The news came after Exor upped its bid to ISS also predicted that Exor would have no problems with regulatory issues derailing their bid for PartnerRe because of the firm’s huge resources and previous ownership of an insurance business, as well as its major existing shareholding in PartnerRe and a lack of business overlap.

And the ISS review added that — unlike the PartnerRe/Axis proposal — a successful bid by Exor, controlled by the billionaire Agnelli family, would be unlikely to lead to staff layoffs.

ISS said: “Many of PartnerRe’s criticisms of Exor’s bid, moreover, are at best small beer ... For all it’s creativity, the board’s criticism of the Exor offer does not appear substantiated.”

And ISS added: “Still more disturbingly, the fact that it took a competing bidder to get the PartnerRe board to negotiate greater value for its own shareholders raises doubts about the efficacy of the entire negotiation process which led to the merger agreement with Axis in the first place.”

But Axis CEO Albert Benchimol said: “Axis Capital is a financially strong and strategically well positioned company with three strong and diversified businesses today including reinsurance, accident and health and specialty insurance.
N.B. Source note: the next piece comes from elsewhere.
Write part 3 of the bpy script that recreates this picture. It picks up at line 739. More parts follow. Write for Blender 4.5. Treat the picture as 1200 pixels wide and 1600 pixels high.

“The amalgamation agreement provides PartnerRe with a low-risk entry into the primary insurance market and accelerates its accident and health initiative.

“For Axis Capital, the amalgamation expands our reinsurance business, enables a further acceleration of our growth initiatives and provides significant cost savings.”

Shareholders in both PartnerRe and Axis will vote on the merger on Friday, August 7.

ISS is a global company with more than 800 employees spread across 15 offices in 10 countries.

The firm covers around 39,000 companies in 115 countries, delivering proxy research and vote recommendations on nearly 28,000 companies each year.